** start of Records shown **

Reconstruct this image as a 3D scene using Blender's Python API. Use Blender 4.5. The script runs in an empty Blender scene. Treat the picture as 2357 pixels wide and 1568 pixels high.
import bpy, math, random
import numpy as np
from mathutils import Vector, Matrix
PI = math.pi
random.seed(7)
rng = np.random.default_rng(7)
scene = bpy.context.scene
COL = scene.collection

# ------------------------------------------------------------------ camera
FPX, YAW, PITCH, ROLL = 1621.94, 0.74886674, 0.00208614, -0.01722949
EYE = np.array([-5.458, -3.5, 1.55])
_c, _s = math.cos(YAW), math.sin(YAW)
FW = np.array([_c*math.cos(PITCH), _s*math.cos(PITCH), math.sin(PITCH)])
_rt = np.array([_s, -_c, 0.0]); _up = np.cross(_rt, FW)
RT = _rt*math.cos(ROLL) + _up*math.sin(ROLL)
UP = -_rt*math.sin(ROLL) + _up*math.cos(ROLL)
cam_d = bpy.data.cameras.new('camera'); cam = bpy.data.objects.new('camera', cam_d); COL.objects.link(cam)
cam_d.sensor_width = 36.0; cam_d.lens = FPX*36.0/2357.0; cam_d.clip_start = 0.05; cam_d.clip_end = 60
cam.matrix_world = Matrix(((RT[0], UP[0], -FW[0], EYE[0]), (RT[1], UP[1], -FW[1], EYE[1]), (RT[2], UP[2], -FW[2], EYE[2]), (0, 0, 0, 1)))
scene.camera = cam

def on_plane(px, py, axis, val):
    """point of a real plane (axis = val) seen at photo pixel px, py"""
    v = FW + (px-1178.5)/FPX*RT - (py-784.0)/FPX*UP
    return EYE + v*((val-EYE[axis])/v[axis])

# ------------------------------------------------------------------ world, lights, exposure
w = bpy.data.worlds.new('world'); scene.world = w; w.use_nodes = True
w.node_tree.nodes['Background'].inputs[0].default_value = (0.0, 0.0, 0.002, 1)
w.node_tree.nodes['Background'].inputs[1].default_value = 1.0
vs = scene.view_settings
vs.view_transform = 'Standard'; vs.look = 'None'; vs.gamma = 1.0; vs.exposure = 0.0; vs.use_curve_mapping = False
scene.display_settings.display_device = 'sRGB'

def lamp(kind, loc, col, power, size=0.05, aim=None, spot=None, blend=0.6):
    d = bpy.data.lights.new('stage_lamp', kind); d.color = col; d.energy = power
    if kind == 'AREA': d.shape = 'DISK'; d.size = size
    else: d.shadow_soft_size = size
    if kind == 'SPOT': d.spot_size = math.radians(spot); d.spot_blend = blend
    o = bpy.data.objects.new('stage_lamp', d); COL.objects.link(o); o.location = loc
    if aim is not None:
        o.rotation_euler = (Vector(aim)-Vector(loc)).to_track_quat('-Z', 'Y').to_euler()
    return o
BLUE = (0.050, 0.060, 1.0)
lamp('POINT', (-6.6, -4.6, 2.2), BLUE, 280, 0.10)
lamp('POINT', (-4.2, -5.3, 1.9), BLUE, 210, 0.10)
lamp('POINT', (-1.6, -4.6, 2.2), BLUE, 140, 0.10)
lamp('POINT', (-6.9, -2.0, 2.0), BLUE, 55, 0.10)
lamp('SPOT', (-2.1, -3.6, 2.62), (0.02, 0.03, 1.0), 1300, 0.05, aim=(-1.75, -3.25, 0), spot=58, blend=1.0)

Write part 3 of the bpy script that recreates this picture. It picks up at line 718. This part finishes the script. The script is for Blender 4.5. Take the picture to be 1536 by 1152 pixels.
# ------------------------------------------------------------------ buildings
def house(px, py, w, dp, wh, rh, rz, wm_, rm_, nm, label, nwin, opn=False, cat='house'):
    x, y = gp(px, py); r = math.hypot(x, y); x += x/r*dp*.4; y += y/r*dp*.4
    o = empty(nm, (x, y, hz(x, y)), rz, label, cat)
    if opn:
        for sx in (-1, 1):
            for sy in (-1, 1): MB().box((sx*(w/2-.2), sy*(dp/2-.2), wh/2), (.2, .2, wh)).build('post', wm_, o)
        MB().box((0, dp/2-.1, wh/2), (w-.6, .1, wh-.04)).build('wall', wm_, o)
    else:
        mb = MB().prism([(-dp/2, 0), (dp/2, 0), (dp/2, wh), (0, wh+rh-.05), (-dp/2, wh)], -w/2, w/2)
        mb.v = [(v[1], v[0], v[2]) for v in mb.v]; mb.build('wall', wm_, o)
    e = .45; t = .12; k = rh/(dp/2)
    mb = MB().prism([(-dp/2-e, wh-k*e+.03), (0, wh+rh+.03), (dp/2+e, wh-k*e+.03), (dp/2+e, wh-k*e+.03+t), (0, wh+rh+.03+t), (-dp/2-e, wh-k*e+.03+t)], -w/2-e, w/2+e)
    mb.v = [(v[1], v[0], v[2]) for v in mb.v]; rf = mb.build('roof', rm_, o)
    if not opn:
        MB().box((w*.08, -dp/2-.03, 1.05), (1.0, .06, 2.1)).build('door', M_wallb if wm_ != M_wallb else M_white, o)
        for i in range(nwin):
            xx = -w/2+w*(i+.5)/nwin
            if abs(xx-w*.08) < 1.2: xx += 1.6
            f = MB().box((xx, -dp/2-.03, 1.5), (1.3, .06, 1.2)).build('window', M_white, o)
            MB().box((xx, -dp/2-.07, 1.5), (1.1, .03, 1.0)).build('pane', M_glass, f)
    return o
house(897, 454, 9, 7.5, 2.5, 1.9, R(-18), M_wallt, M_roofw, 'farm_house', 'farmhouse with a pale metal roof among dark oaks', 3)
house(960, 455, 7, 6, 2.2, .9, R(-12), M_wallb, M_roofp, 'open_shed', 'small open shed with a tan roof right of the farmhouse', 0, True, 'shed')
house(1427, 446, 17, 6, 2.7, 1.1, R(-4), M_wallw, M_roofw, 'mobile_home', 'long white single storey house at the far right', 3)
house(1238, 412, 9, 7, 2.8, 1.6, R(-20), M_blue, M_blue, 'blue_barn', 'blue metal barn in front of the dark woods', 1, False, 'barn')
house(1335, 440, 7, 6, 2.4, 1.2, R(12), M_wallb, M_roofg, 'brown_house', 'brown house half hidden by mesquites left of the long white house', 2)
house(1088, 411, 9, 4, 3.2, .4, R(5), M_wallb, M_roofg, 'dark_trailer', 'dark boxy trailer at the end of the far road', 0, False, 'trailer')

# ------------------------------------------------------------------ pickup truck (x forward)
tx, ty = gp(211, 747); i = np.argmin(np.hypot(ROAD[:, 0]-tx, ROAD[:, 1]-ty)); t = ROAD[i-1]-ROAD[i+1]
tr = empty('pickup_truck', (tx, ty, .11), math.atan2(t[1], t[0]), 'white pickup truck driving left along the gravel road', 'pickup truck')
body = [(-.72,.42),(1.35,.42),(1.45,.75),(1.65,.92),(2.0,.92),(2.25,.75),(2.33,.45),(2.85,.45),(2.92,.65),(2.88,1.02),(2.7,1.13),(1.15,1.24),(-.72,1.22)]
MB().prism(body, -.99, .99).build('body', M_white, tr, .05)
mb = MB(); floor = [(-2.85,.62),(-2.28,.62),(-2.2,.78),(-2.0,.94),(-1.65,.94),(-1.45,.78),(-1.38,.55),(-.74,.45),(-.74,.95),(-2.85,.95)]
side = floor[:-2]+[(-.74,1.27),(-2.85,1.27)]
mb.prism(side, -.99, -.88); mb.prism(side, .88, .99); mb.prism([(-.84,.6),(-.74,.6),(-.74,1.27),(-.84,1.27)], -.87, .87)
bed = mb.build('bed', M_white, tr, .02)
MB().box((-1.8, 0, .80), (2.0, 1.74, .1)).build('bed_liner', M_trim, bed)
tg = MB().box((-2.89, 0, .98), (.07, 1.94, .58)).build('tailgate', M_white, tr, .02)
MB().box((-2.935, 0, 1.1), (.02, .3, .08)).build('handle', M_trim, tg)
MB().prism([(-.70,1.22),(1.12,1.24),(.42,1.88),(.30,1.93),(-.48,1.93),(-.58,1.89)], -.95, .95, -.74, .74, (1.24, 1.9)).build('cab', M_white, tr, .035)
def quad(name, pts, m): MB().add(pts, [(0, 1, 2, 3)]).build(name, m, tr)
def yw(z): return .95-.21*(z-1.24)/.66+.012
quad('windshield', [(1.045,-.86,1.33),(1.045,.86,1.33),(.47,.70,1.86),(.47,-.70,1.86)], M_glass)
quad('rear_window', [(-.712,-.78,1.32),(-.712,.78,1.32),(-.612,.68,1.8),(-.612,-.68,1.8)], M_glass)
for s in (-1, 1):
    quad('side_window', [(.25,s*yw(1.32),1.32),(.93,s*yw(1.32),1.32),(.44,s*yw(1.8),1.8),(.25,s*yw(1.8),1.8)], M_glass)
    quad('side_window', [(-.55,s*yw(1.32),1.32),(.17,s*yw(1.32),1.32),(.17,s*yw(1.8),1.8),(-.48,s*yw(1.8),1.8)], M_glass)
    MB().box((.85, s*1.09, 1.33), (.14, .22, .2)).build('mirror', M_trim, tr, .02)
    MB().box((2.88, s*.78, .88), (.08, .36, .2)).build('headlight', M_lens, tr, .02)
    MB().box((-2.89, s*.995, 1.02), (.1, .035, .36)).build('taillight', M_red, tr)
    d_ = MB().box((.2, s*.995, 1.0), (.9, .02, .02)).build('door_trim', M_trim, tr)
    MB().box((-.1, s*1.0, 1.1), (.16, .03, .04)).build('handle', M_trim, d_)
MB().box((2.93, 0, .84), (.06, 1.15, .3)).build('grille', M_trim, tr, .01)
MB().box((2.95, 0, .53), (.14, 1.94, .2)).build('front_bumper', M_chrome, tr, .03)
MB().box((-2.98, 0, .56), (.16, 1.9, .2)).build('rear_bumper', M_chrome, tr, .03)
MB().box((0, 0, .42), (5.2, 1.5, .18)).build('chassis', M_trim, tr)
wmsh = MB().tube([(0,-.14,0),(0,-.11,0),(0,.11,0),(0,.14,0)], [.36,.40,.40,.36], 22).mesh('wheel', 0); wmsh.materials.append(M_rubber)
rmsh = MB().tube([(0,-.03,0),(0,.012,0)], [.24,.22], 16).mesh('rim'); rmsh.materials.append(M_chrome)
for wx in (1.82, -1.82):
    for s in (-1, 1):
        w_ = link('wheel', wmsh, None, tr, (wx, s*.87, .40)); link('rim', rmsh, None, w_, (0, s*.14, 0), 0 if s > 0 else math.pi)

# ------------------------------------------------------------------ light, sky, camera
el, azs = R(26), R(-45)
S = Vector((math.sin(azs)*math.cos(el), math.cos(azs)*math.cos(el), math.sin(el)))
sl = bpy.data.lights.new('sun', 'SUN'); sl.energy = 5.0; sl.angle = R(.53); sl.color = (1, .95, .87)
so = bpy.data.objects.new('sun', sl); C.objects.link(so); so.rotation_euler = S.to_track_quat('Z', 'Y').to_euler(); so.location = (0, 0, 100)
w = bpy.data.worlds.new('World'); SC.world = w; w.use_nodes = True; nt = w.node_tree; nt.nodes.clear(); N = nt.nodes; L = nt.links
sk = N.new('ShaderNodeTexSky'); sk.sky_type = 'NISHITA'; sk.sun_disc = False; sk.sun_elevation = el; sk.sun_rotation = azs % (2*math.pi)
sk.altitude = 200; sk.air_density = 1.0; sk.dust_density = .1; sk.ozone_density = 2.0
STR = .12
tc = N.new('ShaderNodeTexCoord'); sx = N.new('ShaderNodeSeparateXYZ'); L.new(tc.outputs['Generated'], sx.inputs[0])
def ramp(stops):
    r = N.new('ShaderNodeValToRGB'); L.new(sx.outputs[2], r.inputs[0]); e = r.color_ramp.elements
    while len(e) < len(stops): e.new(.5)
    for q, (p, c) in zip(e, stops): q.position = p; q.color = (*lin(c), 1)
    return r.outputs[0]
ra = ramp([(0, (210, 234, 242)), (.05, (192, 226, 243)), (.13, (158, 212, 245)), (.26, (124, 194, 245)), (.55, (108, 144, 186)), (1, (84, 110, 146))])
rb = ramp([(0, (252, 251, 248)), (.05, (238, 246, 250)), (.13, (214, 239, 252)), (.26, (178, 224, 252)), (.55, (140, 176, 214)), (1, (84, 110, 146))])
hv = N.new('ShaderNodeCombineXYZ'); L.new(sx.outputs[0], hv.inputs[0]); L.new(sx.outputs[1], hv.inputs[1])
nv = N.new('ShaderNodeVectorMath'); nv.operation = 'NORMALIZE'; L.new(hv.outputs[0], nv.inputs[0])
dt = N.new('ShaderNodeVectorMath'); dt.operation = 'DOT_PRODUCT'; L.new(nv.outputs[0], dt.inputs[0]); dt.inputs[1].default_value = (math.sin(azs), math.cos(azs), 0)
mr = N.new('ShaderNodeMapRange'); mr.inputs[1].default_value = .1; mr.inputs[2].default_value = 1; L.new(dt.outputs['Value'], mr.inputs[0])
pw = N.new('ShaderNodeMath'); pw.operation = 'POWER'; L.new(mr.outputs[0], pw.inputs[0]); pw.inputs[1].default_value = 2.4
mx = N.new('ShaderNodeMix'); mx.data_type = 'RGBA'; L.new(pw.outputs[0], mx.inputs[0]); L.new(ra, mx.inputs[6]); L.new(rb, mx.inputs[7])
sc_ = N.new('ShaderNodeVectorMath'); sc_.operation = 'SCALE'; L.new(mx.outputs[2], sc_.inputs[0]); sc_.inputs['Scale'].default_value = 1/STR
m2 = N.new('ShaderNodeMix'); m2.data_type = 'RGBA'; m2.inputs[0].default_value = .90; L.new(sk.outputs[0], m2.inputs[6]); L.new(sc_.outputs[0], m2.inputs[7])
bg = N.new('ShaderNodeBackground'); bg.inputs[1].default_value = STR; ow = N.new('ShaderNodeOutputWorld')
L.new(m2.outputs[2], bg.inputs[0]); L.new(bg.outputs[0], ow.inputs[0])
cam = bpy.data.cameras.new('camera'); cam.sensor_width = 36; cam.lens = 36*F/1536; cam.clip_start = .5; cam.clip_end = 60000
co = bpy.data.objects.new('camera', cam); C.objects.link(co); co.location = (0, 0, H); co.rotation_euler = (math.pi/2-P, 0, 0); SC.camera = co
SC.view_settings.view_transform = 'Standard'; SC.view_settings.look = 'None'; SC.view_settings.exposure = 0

** end of Records shown **

* [Aim of the exercise] Reproduce exactly, and only, the lines from the start of the entries through the one that contains "COL = scene.collection".

* [Correct result]
Reconstruct this image as a 3D scene using Blender's Python API. Use Blender 4.5. The script runs in an empty Blender scene. Treat the picture as 2357 pixels wide and 1568 pixels high.
import bpy, math, random
import numpy as np
from mathutils import Vector, Matrix
PI = math.pi
random.seed(7)
rng = np.random.default_rng(7)
scene = bpy.context.scene
COL = scene.collection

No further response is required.